Data block:
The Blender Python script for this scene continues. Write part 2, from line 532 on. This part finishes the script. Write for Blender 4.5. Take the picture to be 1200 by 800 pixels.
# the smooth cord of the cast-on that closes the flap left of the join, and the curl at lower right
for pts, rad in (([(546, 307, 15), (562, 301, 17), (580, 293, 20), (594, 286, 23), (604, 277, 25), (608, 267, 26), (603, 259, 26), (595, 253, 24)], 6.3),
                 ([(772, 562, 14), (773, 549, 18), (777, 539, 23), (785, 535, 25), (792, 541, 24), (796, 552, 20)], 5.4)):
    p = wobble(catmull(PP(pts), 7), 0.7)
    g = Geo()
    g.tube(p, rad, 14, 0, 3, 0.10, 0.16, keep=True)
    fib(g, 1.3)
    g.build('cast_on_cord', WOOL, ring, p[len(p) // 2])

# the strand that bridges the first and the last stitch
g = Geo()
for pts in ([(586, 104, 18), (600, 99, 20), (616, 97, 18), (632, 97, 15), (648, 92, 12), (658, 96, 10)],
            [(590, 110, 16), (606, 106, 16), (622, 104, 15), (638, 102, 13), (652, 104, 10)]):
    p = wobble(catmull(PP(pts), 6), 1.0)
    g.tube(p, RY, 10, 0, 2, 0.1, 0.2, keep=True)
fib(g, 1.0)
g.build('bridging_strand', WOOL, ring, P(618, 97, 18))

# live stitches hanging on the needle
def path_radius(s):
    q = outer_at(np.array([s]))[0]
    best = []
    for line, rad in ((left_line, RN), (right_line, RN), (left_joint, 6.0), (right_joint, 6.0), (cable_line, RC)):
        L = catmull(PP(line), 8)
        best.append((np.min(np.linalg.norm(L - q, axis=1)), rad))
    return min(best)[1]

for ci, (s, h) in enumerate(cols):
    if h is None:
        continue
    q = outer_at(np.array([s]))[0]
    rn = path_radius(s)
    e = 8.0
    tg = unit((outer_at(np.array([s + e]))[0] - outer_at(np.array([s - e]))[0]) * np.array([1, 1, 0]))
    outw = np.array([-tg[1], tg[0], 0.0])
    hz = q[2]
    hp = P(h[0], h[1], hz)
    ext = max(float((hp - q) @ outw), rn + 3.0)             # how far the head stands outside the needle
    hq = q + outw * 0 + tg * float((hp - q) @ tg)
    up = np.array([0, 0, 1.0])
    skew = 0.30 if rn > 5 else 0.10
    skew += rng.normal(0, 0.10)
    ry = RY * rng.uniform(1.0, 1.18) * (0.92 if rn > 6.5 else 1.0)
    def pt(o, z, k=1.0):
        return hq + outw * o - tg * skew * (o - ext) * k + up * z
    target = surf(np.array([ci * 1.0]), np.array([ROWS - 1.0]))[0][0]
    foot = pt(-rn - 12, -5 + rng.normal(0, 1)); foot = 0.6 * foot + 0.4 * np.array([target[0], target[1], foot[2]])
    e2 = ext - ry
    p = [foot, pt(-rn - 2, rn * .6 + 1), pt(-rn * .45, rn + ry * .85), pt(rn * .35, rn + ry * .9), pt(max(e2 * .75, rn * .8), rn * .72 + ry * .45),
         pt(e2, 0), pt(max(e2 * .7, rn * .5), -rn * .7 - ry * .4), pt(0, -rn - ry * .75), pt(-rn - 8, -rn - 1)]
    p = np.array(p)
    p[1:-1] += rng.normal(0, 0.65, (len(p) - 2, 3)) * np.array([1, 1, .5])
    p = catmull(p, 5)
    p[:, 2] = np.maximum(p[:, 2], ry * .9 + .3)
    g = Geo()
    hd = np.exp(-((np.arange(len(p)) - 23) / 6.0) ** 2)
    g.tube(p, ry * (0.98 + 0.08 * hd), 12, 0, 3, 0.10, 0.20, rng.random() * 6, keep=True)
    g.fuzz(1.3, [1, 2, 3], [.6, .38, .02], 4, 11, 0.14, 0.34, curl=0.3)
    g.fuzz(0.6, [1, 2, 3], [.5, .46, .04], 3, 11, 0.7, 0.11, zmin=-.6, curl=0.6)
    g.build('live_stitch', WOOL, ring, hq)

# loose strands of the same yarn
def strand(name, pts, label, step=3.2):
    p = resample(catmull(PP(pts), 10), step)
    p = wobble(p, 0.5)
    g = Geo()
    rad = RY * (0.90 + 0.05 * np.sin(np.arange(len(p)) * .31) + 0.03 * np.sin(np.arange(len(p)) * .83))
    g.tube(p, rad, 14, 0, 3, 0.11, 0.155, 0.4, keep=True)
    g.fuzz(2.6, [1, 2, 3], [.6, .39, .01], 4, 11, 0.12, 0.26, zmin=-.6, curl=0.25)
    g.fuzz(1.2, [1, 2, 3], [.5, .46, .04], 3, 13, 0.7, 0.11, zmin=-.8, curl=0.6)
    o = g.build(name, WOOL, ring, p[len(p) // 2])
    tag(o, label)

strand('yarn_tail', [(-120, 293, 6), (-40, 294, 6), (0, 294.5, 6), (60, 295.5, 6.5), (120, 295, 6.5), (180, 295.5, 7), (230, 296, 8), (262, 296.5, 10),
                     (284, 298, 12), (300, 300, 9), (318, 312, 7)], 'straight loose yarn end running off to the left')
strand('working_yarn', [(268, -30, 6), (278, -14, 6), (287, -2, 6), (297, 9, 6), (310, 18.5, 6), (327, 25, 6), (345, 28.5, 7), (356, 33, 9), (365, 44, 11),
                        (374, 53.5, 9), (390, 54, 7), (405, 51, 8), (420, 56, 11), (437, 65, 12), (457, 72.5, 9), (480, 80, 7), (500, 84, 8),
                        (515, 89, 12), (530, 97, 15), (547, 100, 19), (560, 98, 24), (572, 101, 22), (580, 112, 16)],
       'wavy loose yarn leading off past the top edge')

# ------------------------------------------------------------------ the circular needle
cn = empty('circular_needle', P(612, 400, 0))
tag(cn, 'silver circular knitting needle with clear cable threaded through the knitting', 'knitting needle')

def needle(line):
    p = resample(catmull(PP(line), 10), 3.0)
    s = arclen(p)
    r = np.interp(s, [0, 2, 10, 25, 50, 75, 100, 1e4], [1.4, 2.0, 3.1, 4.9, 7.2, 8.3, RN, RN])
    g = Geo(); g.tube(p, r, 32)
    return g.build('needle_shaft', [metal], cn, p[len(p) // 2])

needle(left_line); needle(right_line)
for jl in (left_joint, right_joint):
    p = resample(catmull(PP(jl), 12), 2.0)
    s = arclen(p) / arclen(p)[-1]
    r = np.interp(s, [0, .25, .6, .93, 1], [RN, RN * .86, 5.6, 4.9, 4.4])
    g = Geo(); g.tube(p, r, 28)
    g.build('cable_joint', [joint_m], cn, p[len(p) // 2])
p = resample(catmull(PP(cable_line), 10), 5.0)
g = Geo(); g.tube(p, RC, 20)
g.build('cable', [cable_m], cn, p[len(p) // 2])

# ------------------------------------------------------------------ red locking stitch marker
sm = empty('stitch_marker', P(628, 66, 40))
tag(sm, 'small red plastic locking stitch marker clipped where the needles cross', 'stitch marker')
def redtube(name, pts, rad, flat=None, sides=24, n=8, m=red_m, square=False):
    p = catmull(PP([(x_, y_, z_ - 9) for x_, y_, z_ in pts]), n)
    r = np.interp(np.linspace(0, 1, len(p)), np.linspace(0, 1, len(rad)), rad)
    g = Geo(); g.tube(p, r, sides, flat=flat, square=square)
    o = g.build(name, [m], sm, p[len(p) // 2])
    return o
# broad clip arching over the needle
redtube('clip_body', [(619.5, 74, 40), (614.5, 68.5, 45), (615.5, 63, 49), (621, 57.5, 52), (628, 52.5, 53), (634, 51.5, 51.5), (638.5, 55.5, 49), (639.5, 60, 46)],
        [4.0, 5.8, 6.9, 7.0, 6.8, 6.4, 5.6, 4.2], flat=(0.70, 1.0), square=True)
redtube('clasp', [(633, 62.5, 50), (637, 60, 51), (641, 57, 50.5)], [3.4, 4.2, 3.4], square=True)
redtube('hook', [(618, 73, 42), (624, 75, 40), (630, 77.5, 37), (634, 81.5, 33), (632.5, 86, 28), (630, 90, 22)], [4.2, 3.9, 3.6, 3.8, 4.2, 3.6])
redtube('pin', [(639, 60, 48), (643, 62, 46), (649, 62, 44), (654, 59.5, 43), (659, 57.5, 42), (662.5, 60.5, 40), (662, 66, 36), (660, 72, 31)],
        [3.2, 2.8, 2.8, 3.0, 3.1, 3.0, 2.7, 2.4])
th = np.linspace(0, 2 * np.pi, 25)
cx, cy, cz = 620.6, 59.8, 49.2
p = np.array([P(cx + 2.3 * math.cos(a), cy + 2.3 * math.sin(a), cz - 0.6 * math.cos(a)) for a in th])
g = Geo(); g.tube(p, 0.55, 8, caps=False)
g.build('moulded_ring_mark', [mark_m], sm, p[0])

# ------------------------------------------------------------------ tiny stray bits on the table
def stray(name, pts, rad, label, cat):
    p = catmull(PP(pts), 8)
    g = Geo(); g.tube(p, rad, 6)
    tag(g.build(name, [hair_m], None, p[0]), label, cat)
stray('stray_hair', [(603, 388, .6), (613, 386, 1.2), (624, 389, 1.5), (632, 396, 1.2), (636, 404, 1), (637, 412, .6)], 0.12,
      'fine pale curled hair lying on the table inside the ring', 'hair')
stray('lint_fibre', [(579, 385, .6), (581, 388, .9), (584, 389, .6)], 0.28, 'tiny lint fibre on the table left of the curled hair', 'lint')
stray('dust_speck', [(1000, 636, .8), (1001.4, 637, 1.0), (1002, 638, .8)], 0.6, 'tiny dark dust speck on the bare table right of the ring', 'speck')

What you have to do: From the opening line of the data above, please print each line as written up to and including the line that contains "return min(best)[1]", and nothing more.

Solution to this problem:
The Blender Python script for this scene continues. Write part 2, from line 532 on. This part finishes the script. Write for Blender 4.5. Take the picture to be 1200 by 800 pixels.
# the smooth cord of the cast-on that closes the flap left of the join, and the curl at lower right
for pts, rad in (([(546, 307, 15), (562, 301, 17), (580, 293, 20), (594, 286, 23), (604, 277, 25), (608, 267, 26), (603, 259, 26), (595, 253, 24)], 6.3),
                 ([(772, 562, 14), (773, 549, 18), (777, 539, 23), (785, 535, 25), (792, 541, 24), (796, 552, 20)], 5.4)):
    p = wobble(catmull(PP(pts), 7), 0.7)
    g = Geo()
    g.tube(p, rad, 14, 0, 3, 0.10, 0.16, keep=True)
    fib(g, 1.3)
    g.build('cast_on_cord', WOOL, ring, p[len(p) // 2])

# the strand that bridges the first and the last stitch
g = Geo()
for pts in ([(586, 104, 18), (600, 99, 20), (616, 97, 18), (632, 97, 15), (648, 92, 12), (658, 96, 10)],
            [(590, 110, 16), (606, 106, 16), (622, 104, 15), (638, 102, 13), (652, 104, 10)]):
    p = wobble(catmull(PP(pts), 6), 1.0)
    g.tube(p, RY, 10, 0, 2, 0.1, 0.2, keep=True)
fib(g, 1.0)
g.build('bridging_strand', WOOL, ring, P(618, 97, 18))

# live stitches hanging on the needle
def path_radius(s):
    q = outer_at(np.array([s]))[0]
    best = []
    for line, rad in ((left_line, RN), (right_line, RN), (left_joint, 6.0), (right_joint, 6.0), (cable_line, RC)):
        L = catmull(PP(line), 8)
        best.append((np.min(np.linalg.norm(L - q, axis=1)), rad))
    return min(best)[1]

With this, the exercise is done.